The Death Of Annie Borjesson

On December 4, 2005, the body of Annie Borjesson, a 30-year-old Swedish woman, was discovered on the shore of Prestwick, on the west coast of Scotland. Police quickly ruled it a suicide by drowning, but Annie’s family wasn’t convinced, and they uncovered some odd things when they looked into it.

When Annie’s body arrived back in Sweden, the undertakers there claimed she had several bruises that she seemed to have incurred while she was still alive. The autopsy in Scotland hadn’t recorded these bruises. There were other marks on her body, too, which official reports had concluded to be the result of collisions with debris in the sea. What most concerned the family, though, were the unanswered questions about Annie’s last day.

Annie lived in Edinburgh, but on December 3, she traveled 129 kilometers (80 mi) to Prestwick Airport for unknown reasons. She tried to withdraw cash using her credit card twice, first £100, then £50. Both times, she didn’t have enough funds in her account to complete the transaction. She proceeded to the airport, where her image was captured on video surveillance in the late afternoon.

Time stamps from the airport’s security footage show that she moved the length of the terminal in 55 seconds. Independent investigators determined that this should take over a minute and a half at normal walking speed and concluded that she must have been running. In total, she spent less than five minutes at the airport. According to a friend who had seen the footage, she appeared to be walking around looking “annoyed and angry.” She then began walking toward Prestwick itself. She wasn’t familiar with the town, which was about a mile away from the airport. A witness later claimed to have seen a figure standing on the beach near the sea, but the figure was too far away to identify.

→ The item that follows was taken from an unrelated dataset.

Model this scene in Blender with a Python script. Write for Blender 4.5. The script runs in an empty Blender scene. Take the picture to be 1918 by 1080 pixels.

When Annie’s family began their investigation, they hit a wall of secrecy. Scottish authorities refused to release tissue samples that could help clarify the cause of death. When the family accessed Annie’s email account, they found that all of her emails had been deleted. A friend named Maria Jansson discovered that Annie’s phone company had failed to register any of the calls she had made to Annie during 2005, and the phone company refused to discuss it with her.

Maria began to frequently receive silent phone calls. Family members had problems with their email accounts. Police claimed that there were no records of any calls to or from Annie during her last three days, even though several people remembered talking to her. It later came to light that Annie’s hair had been cut after her death and thrown away.

Annie’s family continues to campaign for a full investigation. Her mother has met with the First Minister of Scotland, and a petition of 3,000 signatures was presented to the Scottish Parliament at the end of 2013. The family wants the police to investigate the possibility that Annie was killed during the missing 16 hours between the time she left the airport and when her body was found.